▶ _What to work on_
Copy the lines that follow, keeping every character the same.
^^^^^^^^
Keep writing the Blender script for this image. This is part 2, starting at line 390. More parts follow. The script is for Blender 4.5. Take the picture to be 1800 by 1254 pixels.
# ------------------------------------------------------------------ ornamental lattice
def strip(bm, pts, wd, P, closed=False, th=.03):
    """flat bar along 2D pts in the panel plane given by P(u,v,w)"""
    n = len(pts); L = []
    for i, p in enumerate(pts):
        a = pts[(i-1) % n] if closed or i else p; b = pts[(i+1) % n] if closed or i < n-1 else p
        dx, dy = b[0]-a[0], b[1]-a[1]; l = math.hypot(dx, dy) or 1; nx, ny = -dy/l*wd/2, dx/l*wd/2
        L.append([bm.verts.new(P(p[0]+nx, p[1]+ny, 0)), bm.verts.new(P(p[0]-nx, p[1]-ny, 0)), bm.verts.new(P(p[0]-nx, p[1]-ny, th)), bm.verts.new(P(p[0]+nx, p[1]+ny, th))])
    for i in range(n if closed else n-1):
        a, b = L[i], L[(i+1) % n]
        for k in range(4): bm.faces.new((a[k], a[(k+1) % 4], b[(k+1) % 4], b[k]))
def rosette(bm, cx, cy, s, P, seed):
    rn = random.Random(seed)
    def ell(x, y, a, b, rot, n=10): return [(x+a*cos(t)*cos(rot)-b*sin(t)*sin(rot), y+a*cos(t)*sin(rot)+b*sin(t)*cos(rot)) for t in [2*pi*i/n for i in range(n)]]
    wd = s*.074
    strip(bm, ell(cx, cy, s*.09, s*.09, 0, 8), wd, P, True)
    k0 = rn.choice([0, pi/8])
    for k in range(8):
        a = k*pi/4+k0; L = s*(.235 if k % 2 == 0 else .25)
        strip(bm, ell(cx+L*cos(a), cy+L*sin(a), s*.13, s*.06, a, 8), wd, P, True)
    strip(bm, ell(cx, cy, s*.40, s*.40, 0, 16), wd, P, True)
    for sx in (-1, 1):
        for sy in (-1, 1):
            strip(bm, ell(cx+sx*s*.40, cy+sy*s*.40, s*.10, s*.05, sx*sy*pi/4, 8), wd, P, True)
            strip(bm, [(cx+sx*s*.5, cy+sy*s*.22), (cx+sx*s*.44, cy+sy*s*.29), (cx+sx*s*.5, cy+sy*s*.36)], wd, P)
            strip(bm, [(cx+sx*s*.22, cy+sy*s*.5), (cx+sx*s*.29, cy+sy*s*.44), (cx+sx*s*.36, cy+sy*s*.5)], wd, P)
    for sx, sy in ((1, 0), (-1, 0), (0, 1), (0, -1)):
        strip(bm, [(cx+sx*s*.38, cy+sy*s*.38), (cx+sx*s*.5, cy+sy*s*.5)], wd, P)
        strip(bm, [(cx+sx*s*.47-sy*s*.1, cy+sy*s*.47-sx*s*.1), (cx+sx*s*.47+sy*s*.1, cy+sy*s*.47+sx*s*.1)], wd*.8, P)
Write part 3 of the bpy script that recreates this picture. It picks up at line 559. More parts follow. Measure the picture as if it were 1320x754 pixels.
^^^^^^^^
▶ _Answer to the problem_
Keep writing the Blender script for this image. This is part 2, starting at line 390. More parts follow. The script is for Blender 4.5. Take the picture to be 1800 by 1254 pixels.
# ------------------------------------------------------------------ ornamental lattice
def strip(bm, pts, wd, P, closed=False, th=.03):
    """flat bar along 2D pts in the panel plane given by P(u,v,w)"""
    n = len(pts); L = []
    for i, p in enumerate(pts):
        a = pts[(i-1) % n] if closed or i else p; b = pts[(i+1) % n] if closed or i < n-1 else p
        dx, dy = b[0]-a[0], b[1]-a[1]; l = math.hypot(dx, dy) or 1; nx, ny = -dy/l*wd/2, dx/l*wd/2
        L.append([bm.verts.new(P(p[0]+nx, p[1]+ny, 0)), bm.verts.new(P(p[0]-nx, p[1]-ny, 0)), bm.verts.new(P(p[0]-nx, p[1]-ny, th)), bm.verts.new(P(p[0]+nx, p[1]+ny, th))])
    for i in range(n if closed else n-1):
        a, b = L[i], L[(i+1) % n]
        for k in range(4): bm.faces.new((a[k], a[(k+1) % 4], b[(k+1) % 4], b[k]))
def rosette(bm, cx, cy, s, P, seed):
    rn = random.Random(seed)
    def ell(x, y, a, b, rot, n=10): return [(x+a*cos(t)*cos(rot)-b*sin(t)*sin(rot), y+a*cos(t)*sin(rot)+b*sin(t)*cos(rot)) for t in [2*pi*i/n for i in range(n)]]
    wd = s*.074
    strip(bm, ell(cx, cy, s*.09, s*.09, 0, 8), wd, P, True)
    k0 = rn.choice([0, pi/8])
    for k in range(8):
        a = k*pi/4+k0; L = s*(.235 if k % 2 == 0 else .25)
        strip(bm, ell(cx+L*cos(a), cy+L*sin(a), s*.13, s*.06, a, 8), wd, P, True)
    strip(bm, ell(cx, cy, s*.40, s*.40, 0, 16), wd, P, True)
    for sx in (-1, 1):
        for sy in (-1, 1):
            strip(bm, ell(cx+sx*s*.40, cy+sy*s*.40, s*.10, s*.05, sx*sy*pi/4, 8), wd, P, True)
            strip(bm, [(cx+sx*s*.5, cy+sy*s*.22), (cx+sx*s*.44, cy+sy*s*.29), (cx+sx*s*.5, cy+sy*s*.36)], wd, P)
            strip(bm, [(cx+sx*s*.22, cy+sy*s*.5), (cx+sx*s*.29, cy+sy*s*.44), (cx+sx*s*.36, cy+sy*s*.5)], wd, P)
    for sx, sy in ((1, 0), (-1, 0), (0, 1), (0, -1)):
        strip(bm, [(cx+sx*s*.38, cy+sy*s*.38), (cx+sx*s*.5, cy+sy*s*.5)], wd, P)
        strip(bm, [(cx+sx*s*.47-sy*s*.1, cy+sy*s*.47-sx*s*.1), (cx+sx*s*.47+sy*s*.1, cy+sy*s*.47+sx*s*.1)], wd*.8, P)
Write part 3 of the bpy script that recreates this picture. It picks up at line 559. More parts follow. Measure the picture as if it were 1320x754 pixels.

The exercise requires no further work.